**DO THIS**
Images should be left out, and everything else in the listing reproduced exactly.

**GIVEN INFORMATION**

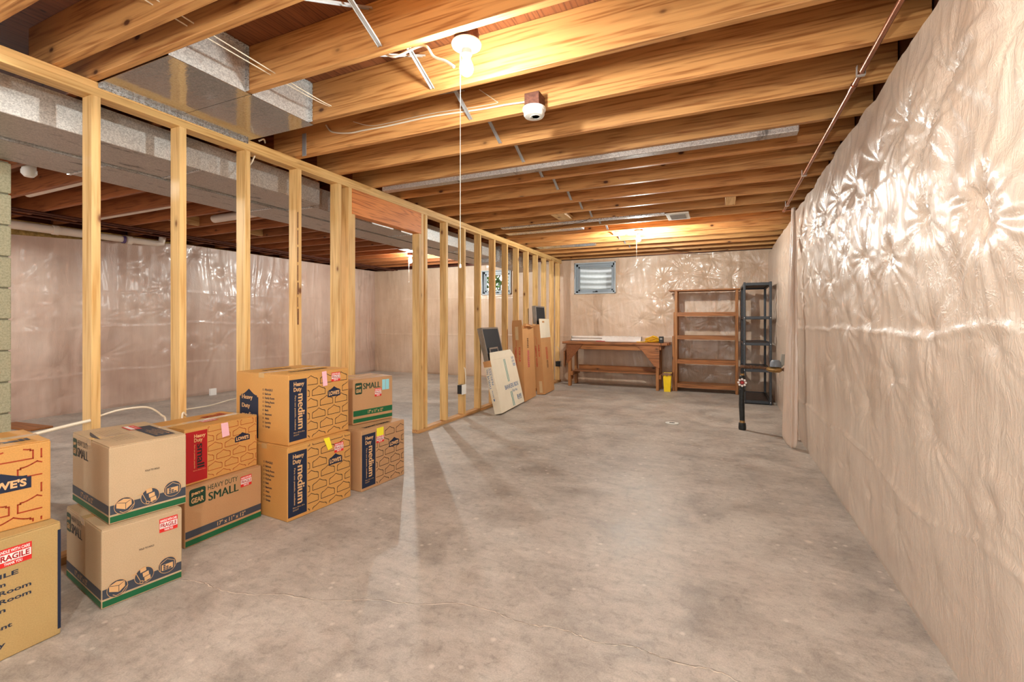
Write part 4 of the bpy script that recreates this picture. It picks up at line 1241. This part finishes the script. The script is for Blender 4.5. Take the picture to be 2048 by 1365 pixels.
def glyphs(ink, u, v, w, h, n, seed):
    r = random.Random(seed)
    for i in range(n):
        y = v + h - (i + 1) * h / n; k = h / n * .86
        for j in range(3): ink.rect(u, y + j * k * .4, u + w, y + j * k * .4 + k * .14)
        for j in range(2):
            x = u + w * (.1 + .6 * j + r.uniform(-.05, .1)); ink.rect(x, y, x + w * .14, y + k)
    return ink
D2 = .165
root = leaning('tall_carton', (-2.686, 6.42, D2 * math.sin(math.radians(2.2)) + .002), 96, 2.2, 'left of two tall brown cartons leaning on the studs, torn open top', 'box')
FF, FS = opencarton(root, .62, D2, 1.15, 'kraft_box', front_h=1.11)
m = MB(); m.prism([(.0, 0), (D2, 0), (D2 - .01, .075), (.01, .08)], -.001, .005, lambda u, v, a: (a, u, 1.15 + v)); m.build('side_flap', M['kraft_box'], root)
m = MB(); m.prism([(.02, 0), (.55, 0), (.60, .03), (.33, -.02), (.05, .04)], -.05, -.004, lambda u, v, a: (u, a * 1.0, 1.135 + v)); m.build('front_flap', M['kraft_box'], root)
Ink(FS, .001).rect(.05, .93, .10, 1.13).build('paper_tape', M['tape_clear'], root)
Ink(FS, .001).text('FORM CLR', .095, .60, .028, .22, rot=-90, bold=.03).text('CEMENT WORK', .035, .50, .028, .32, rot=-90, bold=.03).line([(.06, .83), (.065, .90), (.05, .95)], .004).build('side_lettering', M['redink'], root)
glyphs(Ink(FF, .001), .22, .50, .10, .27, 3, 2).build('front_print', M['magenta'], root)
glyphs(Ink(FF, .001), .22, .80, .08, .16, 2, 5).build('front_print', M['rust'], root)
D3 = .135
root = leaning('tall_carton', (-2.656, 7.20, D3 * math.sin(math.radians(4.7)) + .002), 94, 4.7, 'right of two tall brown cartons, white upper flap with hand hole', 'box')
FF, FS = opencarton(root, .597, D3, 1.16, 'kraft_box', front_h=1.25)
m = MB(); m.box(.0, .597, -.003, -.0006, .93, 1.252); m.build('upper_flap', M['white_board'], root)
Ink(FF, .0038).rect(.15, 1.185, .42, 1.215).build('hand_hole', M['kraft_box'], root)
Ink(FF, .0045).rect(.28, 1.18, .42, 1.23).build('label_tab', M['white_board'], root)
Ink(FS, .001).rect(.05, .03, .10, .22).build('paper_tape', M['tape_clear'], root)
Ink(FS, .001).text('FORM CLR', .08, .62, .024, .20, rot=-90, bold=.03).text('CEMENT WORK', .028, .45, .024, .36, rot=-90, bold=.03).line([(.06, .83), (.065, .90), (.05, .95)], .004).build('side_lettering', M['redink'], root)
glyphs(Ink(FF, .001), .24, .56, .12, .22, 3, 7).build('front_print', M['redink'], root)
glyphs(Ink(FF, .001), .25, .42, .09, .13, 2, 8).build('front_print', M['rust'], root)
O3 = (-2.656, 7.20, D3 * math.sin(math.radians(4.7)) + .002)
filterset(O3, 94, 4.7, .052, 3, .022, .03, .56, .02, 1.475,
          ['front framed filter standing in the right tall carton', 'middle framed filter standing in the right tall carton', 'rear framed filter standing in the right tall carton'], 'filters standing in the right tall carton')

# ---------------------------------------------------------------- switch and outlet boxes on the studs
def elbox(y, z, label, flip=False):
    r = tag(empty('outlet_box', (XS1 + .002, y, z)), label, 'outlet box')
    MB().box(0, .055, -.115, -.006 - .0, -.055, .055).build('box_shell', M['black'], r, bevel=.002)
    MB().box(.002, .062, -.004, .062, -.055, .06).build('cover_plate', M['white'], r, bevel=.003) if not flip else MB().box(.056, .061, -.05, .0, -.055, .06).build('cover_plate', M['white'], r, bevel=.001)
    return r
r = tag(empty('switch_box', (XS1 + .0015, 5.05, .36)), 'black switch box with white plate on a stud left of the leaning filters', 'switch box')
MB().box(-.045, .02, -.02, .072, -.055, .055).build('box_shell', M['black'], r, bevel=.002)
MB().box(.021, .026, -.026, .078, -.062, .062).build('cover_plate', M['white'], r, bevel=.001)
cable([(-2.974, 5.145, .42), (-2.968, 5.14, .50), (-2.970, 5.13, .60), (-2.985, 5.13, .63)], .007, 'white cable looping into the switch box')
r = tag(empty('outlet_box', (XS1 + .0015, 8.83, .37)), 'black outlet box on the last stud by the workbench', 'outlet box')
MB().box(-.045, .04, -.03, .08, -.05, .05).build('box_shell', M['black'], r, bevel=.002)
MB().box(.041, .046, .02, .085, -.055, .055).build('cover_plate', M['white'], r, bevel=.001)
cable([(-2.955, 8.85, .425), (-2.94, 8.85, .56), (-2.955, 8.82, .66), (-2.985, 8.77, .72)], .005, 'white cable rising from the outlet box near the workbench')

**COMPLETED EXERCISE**
Write part 4 of the bpy script that recreates this picture. It picks up at line 1241. This part finishes the script. The script is for Blender 4.5. Take the picture to be 2048 by 1365 pixels.
def glyphs(ink, u, v, w, h, n, seed):
    r = random.Random(seed)
    for i in range(n):
        y = v + h - (i + 1) * h / n; k = h / n * .86
        for j in range(3): ink.rect(u, y + j * k * .4, u + w, y + j * k * .4 + k * .14)
        for j in range(2):
            x = u + w * (.1 + .6 * j + r.uniform(-.05, .1)); ink.rect(x, y, x + w * .14, y + k)
    return ink
D2 = .165
root = leaning('tall_carton', (-2.686, 6.42, D2 * math.sin(math.radians(2.2)) + .002), 96, 2.2, 'left of two tall brown cartons leaning on the studs, torn open top', 'box')
FF, FS = opencarton(root, .62, D2, 1.15, 'kraft_box', front_h=1.11)
m = MB(); m.prism([(.0, 0), (D2, 0), (D2 - .01, .075), (.01, .08)], -.001, .005, lambda u, v, a: (a, u, 1.15 + v)); m.build('side_flap', M['kraft_box'], root)
m = MB(); m.prism([(.02, 0), (.55, 0), (.60, .03), (.33, -.02), (.05, .04)], -.05, -.004, lambda u, v, a: (u, a * 1.0, 1.135 + v)); m.build('front_flap', M['kraft_box'], root)
Ink(FS, .001).rect(.05, .93, .10, 1.13).build('paper_tape', M['tape_clear'], root)
Ink(FS, .001).text('FORM CLR', .095, .60, .028, .22, rot=-90, bold=.03).text('CEMENT WORK', .035, .50, .028, .32, rot=-90, bold=.03).line([(.06, .83), (.065, .90), (.05, .95)], .004).build('side_lettering', M['redink'], root)
glyphs(Ink(FF, .001), .22, .50, .10, .27, 3, 2).build('front_print', M['magenta'], root)
glyphs(Ink(FF, .001), .22, .80, .08, .16, 2, 5).build('front_print', M['rust'], root)
D3 = .135
root = leaning('tall_carton', (-2.656, 7.20, D3 * math.sin(math.radians(4.7)) + .002), 94, 4.7, 'right of two tall brown cartons, white upper flap with hand hole', 'box')
FF, FS = opencarton(root, .597, D3, 1.16, 'kraft_box', front_h=1.25)
m = MB(); m.box(.0, .597, -.003, -.0006, .93, 1.252); m.build('upper_flap', M['white_board'], root)
Ink(FF, .0038).rect(.15, 1.185, .42, 1.215).build('hand_hole', M['kraft_box'], root)
Ink(FF, .0045).rect(.28, 1.18, .42, 1.23).build('label_tab', M['white_board'], root)
Ink(FS, .001).rect(.05, .03, .10, .22).build('paper_tape', M['tape_clear'], root)
Ink(FS, .001).text('FORM CLR', .08, .62, .024, .20, rot=-90, bold=.03).text('CEMENT WORK', .028, .45, .024, .36, rot=-90, bold=.03).line([(.06, .83), (.065, .90), (.05, .95)], .004).build('side_lettering', M['redink'], root)
glyphs(Ink(FF, .001), .24, .56, .12, .22, 3, 7).build('front_print', M['redink'], root)
glyphs(Ink(FF, .001), .25, .42, .09, .13, 2, 8).build('front_print', M['rust'], root)
O3 = (-2.656, 7.20, D3 * math.sin(math.radians(4.7)) + .002)
filterset(O3, 94, 4.7, .052, 3, .022, .03, .56, .02, 1.475,
          ['front framed filter standing in the right tall carton', 'middle framed filter standing in the right tall carton', 'rear framed filter standing in the right tall carton'], 'filters standing in the right tall carton')

# ---------------------------------------------------------------- switch and outlet boxes on the studs
def elbox(y, z, label, flip=False):
    r = tag(empty('outlet_box', (XS1 + .002, y, z)), label, 'outlet box')
    MB().box(0, .055, -.115, -.006 - .0, -.055, .055).build('box_shell', M['black'], r, bevel=.002)
    MB().box(.002, .062, -.004, .062, -.055, .06).build('cover_plate', M['white'], r, bevel=.003) if not flip else MB().box(.056, .061, -.05, .0, -.055, .06).build('cover_plate', M['white'], r, bevel=.001)
    return r
r = tag(empty('switch_box', (XS1 + .0015, 5.05, .36)), 'black switch box with white plate on a stud left of the leaning filters', 'switch box')
MB().box(-.045, .02, -.02, .072, -.055, .055).build('box_shell', M['black'], r, bevel=.002)
MB().box(.021, .026, -.026, .078, -.062, .062).build('cover_plate', M['white'], r, bevel=.001)
cable([(-2.974, 5.145, .42), (-2.968, 5.14, .50), (-2.970, 5.13, .60), (-2.985, 5.13, .63)], .007, 'white cable looping into the switch box')
r = tag(empty('outlet_box', (XS1 + .0015, 8.83, .37)), 'black outlet box on the last stud by the workbench', 'outlet box')
MB().box(-.045, .04, -.03, .08, -.05, .05).build('box_shell', M['black'], r, bevel=.002)
MB().box(.041, .046, .02, .085, -.055, .055).build('cover_plate', M['white'], r, bevel=.001)
cable([(-2.955, 8.85, .425), (-2.94, 8.85, .56), (-2.955, 8.82, .66), (-2.985, 8.77, .72)], .005, 'white cable rising from the outlet box near the workbench')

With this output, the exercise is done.